Tuesday, March 15, 2011

Saudi Intervention in Bahrain Highlights US Irrelevance

It's difficult to remember a time when so many crises beset the globe - or when a US president had so much on his plate.  The terrifying possibility of nuclear catastrophe that now faces Japan has everyone's attention (except at ESPN, where the NFL labor controversy is being pitched as the real doomsday), so much so that it might be easy to forget that the resistance fighters in Libya are facing defeat, and the fate of the revolution in Egypt may be hanging on the outcome of Saturday's referendum on proposed changes to the constitution (with many of the pro-reform groups urging a "no" vote).

But the Saudi/GCC intervention on the island of Bahrain may wind up becoming the most serious of all these crises. The NYT provides an excellent report full of insight into the potential implications; and, IMO, a must-read is the essay at Foreign Policy by Jean-Francois Seznec.  He concludes: 

 the future appears bleak. The Saudi intervention will no doubt provoke a reaction from Iran, which will argue that their Shiite brothers are being systematically oppressed. Any troubles caused by Bahraini Shiites will only provoke further Saudi intervention. Ultimately, the island risks falling under de facto, if not de jure, Saudi control.

The Saudi intervention, however small, is therefore a major step backward for the region. It represents a major slap in the face to the United States, a defeat for the liberal Shiite and Sunni elements in Bahrain, and ultimately a catastrophe for the entire Khalifa family, both the liberal and conservative wings, who may have just surrendered their power to the giant next door.

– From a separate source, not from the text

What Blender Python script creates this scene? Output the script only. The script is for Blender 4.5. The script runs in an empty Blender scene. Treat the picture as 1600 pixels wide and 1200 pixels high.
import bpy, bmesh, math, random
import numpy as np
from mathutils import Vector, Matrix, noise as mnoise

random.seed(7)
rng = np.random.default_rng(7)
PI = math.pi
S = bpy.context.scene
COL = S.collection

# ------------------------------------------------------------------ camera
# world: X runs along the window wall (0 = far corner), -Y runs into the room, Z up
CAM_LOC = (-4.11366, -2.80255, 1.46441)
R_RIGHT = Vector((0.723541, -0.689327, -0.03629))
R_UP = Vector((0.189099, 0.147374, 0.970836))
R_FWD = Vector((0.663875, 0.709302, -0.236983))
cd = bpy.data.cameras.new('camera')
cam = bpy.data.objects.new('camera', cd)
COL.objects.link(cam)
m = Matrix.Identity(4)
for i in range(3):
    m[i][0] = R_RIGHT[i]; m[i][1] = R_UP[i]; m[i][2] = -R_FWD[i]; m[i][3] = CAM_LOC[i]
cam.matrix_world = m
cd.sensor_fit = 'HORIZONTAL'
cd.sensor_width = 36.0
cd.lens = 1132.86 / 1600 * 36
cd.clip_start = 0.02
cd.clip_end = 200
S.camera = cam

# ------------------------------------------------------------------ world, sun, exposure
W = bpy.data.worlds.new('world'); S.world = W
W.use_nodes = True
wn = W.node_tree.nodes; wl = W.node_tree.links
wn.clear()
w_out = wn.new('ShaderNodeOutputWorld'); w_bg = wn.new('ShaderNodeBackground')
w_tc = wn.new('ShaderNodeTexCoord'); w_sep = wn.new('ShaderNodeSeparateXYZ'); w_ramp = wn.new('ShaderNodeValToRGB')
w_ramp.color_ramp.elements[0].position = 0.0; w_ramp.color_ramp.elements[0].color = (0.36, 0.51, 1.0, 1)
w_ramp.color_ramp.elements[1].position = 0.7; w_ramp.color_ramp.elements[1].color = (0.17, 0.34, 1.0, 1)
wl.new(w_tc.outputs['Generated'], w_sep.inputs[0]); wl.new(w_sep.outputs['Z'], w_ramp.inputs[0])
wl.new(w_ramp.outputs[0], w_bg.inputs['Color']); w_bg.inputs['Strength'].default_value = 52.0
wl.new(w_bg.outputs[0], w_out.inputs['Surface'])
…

Again, this intervention by the Saudis (which, Seznec argues, came likely at the invitation of Bahrain's prime minister) comes only a few days after US SecDef Robert Gates' visit to Bahrain, where he urged the government to undertake significant reforms, and soon. Thus, the implied slap in the face of a United States that, thanks to the crippling military failures launched by Mr. Bush (and, unfortunately, continued in Afghanistan by Mr. Obama), can no longer afford to even entertain notions of military intervention that might destabilize things even further, as well as deplete America's already much-diminished coffers. (The WaPo also reports a new survey indicating that fully2/3 of the American public believes that the Afghanistan war is no longer worth fighting.)

Despite the assumptions of neocons like Fouad Ajami and Paul Wolfowitz, the US does not have the power - nor did it ever have the power - to change destinies and determine outcomes in the Middle East. And because of the costs of its ill-considered interventions, it is rapidly losing the ability even to influence them: in Libya, in the Persian Gulf, or even between Israelis and Palestinians.

Mr. Obama might be well advised to consider stepping away from Afghanistan, rolling back the American empire of miltary bases across the planet, and applying America's still considerable economic machine to rebuilding American infrastructure, education, and confidence.  In the process he might just be saving democracy, which is now imperilled in some states (for example, in Michigan, where the new Republican governor is about to sign legislation authorizing him to appoint "emergency managers" empowered to step in and take over the fiscal management of selected cities and towns. So much for self-government.)

And America's wealth might be employed just as fruitfully to assist the recovery and rebuilding so necessary for our allies and friends, the people of Japan.